The records follow. Print, word for word, the first line through the "bm = bmesh.new();" line.
--- BEGIN LISTED ENTRIES ---
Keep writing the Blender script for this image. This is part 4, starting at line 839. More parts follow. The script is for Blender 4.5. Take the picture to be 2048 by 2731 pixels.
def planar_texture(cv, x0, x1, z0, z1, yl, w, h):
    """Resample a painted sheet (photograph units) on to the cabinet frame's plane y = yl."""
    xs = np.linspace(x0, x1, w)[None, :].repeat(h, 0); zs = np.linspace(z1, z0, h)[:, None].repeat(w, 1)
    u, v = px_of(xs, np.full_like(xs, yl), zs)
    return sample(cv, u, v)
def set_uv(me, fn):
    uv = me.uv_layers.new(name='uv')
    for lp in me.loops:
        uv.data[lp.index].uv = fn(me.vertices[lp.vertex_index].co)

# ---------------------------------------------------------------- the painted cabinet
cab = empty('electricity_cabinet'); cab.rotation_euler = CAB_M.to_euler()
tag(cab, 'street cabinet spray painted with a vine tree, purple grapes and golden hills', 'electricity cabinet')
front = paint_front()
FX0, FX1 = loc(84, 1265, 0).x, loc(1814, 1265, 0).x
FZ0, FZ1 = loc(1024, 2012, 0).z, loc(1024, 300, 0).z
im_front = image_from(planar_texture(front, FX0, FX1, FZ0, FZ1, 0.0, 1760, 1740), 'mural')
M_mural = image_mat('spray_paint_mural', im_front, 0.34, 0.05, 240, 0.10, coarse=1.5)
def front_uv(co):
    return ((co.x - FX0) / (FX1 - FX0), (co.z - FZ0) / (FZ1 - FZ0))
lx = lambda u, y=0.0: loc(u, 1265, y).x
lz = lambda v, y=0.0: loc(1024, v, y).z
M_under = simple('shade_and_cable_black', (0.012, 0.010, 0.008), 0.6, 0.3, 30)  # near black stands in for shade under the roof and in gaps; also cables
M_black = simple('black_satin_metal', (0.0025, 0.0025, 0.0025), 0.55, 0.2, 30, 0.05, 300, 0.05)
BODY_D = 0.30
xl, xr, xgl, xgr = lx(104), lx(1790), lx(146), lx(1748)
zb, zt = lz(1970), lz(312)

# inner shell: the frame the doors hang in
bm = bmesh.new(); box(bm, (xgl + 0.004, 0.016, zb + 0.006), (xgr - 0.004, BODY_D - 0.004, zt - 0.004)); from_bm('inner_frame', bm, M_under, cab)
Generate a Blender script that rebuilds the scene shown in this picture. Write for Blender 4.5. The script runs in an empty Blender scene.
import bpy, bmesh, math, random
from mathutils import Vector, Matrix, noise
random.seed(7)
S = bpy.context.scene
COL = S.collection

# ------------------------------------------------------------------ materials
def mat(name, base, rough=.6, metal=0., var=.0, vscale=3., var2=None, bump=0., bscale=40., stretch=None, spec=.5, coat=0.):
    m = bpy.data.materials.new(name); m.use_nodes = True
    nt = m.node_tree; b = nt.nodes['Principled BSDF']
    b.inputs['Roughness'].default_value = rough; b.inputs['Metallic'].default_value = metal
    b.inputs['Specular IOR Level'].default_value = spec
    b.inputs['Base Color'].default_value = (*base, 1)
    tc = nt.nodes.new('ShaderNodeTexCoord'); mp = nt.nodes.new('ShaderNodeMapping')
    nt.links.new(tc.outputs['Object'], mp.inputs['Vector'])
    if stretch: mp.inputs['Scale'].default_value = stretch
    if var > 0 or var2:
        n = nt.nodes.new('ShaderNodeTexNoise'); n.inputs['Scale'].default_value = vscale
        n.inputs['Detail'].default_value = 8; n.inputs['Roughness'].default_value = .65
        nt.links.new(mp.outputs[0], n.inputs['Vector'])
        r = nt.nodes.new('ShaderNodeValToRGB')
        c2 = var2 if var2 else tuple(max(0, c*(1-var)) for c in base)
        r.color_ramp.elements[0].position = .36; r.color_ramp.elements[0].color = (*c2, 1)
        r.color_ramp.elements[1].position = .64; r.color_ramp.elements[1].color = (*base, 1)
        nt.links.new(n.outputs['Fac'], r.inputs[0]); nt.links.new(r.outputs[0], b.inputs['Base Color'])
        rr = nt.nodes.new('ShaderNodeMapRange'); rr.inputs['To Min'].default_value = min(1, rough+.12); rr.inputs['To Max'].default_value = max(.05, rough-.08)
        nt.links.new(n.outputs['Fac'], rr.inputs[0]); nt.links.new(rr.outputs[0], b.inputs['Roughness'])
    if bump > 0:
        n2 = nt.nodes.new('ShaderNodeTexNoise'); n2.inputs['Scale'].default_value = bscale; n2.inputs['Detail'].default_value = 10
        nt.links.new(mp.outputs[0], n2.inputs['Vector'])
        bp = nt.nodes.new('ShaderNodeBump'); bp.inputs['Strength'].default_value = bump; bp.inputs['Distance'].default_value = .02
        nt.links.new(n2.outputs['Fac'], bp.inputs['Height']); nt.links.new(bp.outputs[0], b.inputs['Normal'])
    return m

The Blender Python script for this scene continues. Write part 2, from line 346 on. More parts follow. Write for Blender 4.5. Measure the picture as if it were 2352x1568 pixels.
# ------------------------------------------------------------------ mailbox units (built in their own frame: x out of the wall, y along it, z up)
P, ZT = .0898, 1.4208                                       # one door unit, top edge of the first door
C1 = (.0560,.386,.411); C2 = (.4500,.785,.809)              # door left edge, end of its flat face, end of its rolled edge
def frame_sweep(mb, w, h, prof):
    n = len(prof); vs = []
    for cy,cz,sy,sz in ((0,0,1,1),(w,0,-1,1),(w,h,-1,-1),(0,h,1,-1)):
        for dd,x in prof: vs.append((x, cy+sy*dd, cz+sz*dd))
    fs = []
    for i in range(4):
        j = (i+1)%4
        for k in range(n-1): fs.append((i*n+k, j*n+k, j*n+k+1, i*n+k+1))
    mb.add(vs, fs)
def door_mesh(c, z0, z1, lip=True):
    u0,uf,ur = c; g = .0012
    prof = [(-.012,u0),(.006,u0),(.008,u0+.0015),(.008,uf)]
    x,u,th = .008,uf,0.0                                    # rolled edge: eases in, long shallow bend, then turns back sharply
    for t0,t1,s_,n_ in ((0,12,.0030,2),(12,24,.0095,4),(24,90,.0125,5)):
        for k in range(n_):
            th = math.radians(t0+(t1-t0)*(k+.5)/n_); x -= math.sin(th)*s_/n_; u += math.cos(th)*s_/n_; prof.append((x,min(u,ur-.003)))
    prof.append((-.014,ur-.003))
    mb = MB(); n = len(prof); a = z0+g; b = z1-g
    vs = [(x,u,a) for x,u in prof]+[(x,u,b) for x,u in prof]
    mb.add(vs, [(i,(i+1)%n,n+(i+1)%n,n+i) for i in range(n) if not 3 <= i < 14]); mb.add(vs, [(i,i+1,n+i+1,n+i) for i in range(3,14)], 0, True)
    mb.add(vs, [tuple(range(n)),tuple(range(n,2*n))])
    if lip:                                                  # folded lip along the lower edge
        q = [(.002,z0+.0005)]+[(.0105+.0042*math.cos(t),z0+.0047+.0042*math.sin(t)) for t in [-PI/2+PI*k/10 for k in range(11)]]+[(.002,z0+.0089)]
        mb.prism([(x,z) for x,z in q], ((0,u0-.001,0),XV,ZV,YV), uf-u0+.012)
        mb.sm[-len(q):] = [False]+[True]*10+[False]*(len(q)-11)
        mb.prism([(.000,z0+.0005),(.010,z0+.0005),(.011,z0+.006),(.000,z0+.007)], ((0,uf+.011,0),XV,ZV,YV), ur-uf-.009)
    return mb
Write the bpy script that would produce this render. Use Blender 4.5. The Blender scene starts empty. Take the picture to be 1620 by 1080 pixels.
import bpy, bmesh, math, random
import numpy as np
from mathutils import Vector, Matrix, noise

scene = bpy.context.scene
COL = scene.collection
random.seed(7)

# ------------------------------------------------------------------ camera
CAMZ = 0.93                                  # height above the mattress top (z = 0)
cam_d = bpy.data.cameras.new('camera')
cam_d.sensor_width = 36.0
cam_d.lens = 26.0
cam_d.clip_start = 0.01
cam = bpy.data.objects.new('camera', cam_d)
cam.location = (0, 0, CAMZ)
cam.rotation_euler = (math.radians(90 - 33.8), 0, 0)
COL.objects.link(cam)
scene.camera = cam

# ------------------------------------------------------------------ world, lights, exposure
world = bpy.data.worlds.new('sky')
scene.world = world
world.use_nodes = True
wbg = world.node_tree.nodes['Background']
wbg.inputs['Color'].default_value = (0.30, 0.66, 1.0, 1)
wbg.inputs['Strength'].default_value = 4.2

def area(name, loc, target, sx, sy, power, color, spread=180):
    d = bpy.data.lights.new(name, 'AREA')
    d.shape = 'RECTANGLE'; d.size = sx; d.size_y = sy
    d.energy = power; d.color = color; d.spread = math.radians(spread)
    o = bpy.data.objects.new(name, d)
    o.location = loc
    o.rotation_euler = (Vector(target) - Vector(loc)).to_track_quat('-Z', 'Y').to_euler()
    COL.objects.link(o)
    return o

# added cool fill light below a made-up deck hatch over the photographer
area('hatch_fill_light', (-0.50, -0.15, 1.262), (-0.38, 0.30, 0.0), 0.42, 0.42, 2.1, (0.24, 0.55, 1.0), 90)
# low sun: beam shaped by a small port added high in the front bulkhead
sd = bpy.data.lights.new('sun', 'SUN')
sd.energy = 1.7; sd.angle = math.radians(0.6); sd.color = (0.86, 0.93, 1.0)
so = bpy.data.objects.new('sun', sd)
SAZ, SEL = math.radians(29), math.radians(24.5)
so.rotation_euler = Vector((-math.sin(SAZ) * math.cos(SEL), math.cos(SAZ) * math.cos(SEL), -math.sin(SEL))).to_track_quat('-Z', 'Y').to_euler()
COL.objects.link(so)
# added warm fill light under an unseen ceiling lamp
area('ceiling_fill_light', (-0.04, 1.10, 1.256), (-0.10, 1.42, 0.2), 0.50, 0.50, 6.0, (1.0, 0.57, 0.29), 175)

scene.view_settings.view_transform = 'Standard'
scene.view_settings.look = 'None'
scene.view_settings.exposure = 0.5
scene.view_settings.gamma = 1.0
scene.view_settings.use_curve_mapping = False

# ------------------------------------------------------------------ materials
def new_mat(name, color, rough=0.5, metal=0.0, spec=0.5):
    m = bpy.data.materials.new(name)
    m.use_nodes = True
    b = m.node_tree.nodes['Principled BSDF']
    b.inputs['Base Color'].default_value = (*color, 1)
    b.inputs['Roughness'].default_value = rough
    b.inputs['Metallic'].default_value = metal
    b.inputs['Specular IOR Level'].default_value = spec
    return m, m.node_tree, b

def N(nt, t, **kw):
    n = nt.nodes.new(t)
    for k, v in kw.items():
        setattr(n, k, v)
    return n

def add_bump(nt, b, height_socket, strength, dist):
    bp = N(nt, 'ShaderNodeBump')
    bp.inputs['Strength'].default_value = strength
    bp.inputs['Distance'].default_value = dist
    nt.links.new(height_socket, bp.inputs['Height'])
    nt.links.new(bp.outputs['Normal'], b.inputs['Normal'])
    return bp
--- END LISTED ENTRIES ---
FULL ANSWER.
Keep writing the Blender script for this image. This is part 4, starting at line 839. More parts follow. The script is for Blender 4.5. Take the picture to be 2048 by 2731 pixels.
def planar_texture(cv, x0, x1, z0, z1, yl, w, h):
    """Resample a painted sheet (photograph units) on to the cabinet frame's plane y = yl."""
    xs = np.linspace(x0, x1, w)[None, :].repeat(h, 0); zs = np.linspace(z1, z0, h)[:, None].repeat(w, 1)
    u, v = px_of(xs, np.full_like(xs, yl), zs)
    return sample(cv, u, v)
def set_uv(me, fn):
    uv = me.uv_layers.new(name='uv')
    for lp in me.loops:
        uv.data[lp.index].uv = fn(me.vertices[lp.vertex_index].co)

# ---------------------------------------------------------------- the painted cabinet
cab = empty('electricity_cabinet'); cab.rotation_euler = CAB_M.to_euler()
tag(cab, 'street cabinet spray painted with a vine tree, purple grapes and golden hills', 'electricity cabinet')
front = paint_front()
FX0, FX1 = loc(84, 1265, 0).x, loc(1814, 1265, 0).x
FZ0, FZ1 = loc(1024, 2012, 0).z, loc(1024, 300, 0).z
im_front = image_from(planar_texture(front, FX0, FX1, FZ0, FZ1, 0.0, 1760, 1740), 'mural')
M_mural = image_mat('spray_paint_mural', im_front, 0.34, 0.05, 240, 0.10, coarse=1.5)
def front_uv(co):
    return ((co.x - FX0) / (FX1 - FX0), (co.z - FZ0) / (FZ1 - FZ0))
lx = lambda u, y=0.0: loc(u, 1265, y).x
lz = lambda v, y=0.0: loc(1024, v, y).z
M_under = simple('shade_and_cable_black', (0.012, 0.010, 0.008), 0.6, 0.3, 30)  # near black stands in for shade under the roof and in gaps; also cables
M_black = simple('black_satin_metal', (0.0025, 0.0025, 0.0025), 0.55, 0.2, 30, 0.05, 300, 0.05)
BODY_D = 0.30
xl, xr, xgl, xgr = lx(104), lx(1790), lx(146), lx(1748)
zb, zt = lz(1970), lz(312)

# inner shell: the frame the doors hang in
bm = bmesh.new(); box(bm, (xgl + 0.004, 0.016, zb + 0.006), (xgr - 0.004, BODY_D - 0.004, zt - 0.004)); from_bm('inner_frame', bm, M_under, cab)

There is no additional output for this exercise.